Wednesday, November 11, 2009

Easy “Difference-Making” Properties?

Last week we discussed Cameron’s 'Truthmaking for Presentists,' very cool paper!

Bracketing concerns about a notion of indeterminacy whose source is not semantic (nor epistemic) and about the notion of indeterminate truth, we devoted part of the discussion to Cameron’s contention that insatisfaction with “Lucretian” properties like being such as to have been a child motivates restriction to difference-making properties as candidates for truthmaking, understood as properties “the instantiation of which at a time makes a difference to the intrinsic nature of the bearer at that time”.

If I understood them correctly, both Marta Campdelacreu (in attendance) and Pablo Rychter (virtually) independently worried that some properties that would count as difference-making for Cameron seemed insatisfactory for truthmaking in just the same way than “Lucretian” properties were. Take an intrinsic property Ross presently instantiates, say being currently sitting. It would seem as unsatisfactory as before that the presentist used the property of being such as to have been a child and currently sitting in the truthmaker for the truth that Ross was a child. But the property is difference-making for him, given that
(*) Ross has the intrinsic nature at the present that he has partly in virtue of instantiating being such as to have been a child and currently sitting at the present.
(Notice that it won’t do, it seems to me, to reject (*) on the basis of:
(#) Ross has the intrinsic nature at the present that he has partly in virtue of instantiating being currently sitting at the present.
For, arguably, if (#) is true then (*) is also true. See the axiom of subsumption in Fine’s (1995) logic of essence, and the discussion of the conjunction thesis for truthmaking in López de Sa (2009).)

1 comment:

Ross Cameron said...

Thanks Dan!

Basically, I want to do what you think won't do. I want to hold the following: that if you have your present intrinsic nature partly in virtue of having the property F and it's not true that you have your present intrinsic nature partly in virtue of having the property G, then it's not true that you have your PIN partly in virtue of having the conjunctive property being F and G. All the work is being done by F, none at all is being done by G, so what settles your PIN is your being F, nothing to do with G, so the conjunctive property F&G isn't helping settle your PIN, only the one conjunct is.
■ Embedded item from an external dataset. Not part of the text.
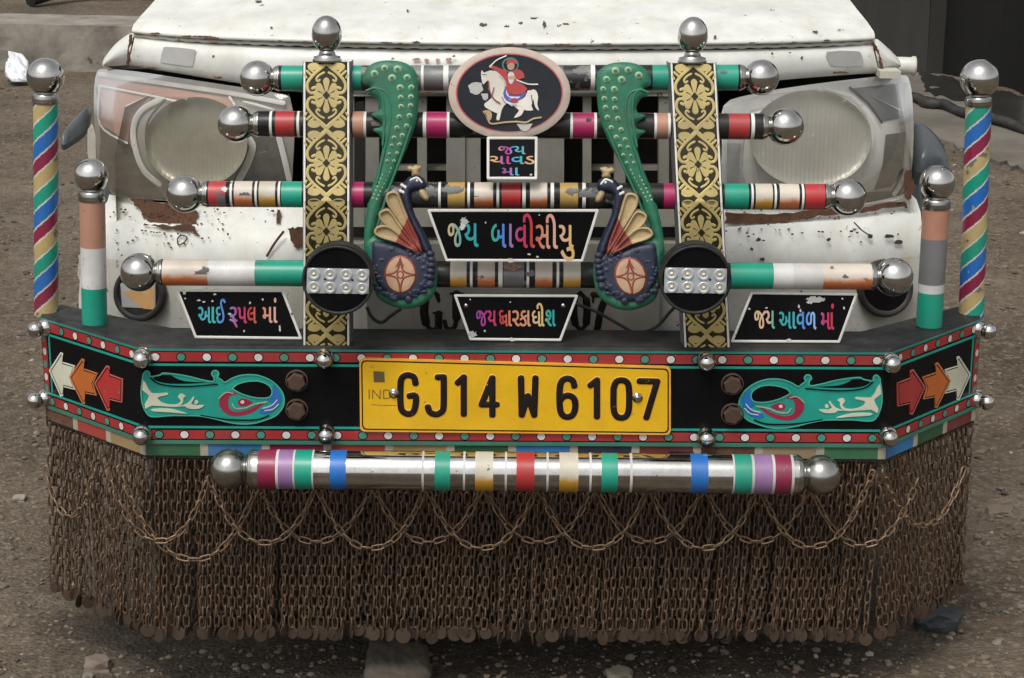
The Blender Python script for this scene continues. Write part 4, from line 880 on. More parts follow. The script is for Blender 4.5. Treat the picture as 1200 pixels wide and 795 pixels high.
crossbar('crossbar', 303, 145.5, 894, 148.5, .08, .0208, [(306, 317, BLACKT), (317, 320, WHITEP), (324, 346, RED), (349, 352, WHITEP), (408, 411, WHITEP), (414, 427, PINK), (427, 430, WHITEP), (496, 500, WHITEP), (500, 524, MAG), (524, 527, WHITEP), (668, 671, WHITEP), (671, 696, MAG), (696, 699, WHITEP), (766, 769, WHITEP), (769, 782, PINK), (782, 785, WHITEP), (853, 877, RED), (879, 883, WHITEP), (883, 892, BLACKT)], BLACKT, 'second crossbar with red end bands', br=21)
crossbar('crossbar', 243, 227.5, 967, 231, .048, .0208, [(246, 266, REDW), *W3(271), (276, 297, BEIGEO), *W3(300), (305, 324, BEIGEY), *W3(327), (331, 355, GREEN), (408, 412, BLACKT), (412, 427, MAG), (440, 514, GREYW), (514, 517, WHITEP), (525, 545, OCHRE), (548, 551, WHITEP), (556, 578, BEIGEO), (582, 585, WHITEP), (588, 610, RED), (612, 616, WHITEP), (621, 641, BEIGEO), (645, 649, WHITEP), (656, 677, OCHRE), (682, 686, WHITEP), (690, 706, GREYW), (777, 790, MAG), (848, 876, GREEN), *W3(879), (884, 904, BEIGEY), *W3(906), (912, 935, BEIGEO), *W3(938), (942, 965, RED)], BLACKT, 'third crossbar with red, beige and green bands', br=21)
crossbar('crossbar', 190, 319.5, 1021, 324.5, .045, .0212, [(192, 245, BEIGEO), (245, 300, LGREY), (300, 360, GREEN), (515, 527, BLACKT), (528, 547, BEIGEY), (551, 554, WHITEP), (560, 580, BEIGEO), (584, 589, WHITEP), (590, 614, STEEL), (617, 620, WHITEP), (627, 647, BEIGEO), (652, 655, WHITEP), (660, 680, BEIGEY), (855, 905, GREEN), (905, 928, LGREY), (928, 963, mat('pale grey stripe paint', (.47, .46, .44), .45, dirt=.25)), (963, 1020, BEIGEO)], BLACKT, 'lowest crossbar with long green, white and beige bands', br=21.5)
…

Now, maybe there's a liberal notion of in virtue of according to which (*) follows from (#). (Maybe!) But as long as there's *some way* for me to make the required distinction, that's all I want. So perhaps the only admissible properties are those that play a role in the minimal difference-making base. I can't see a reason to doubt that there's some way of distinguishing difference-making properties such that a conjunctive property with a difference-making property as a conjunct doesn't itself automatically count as a difference-making property.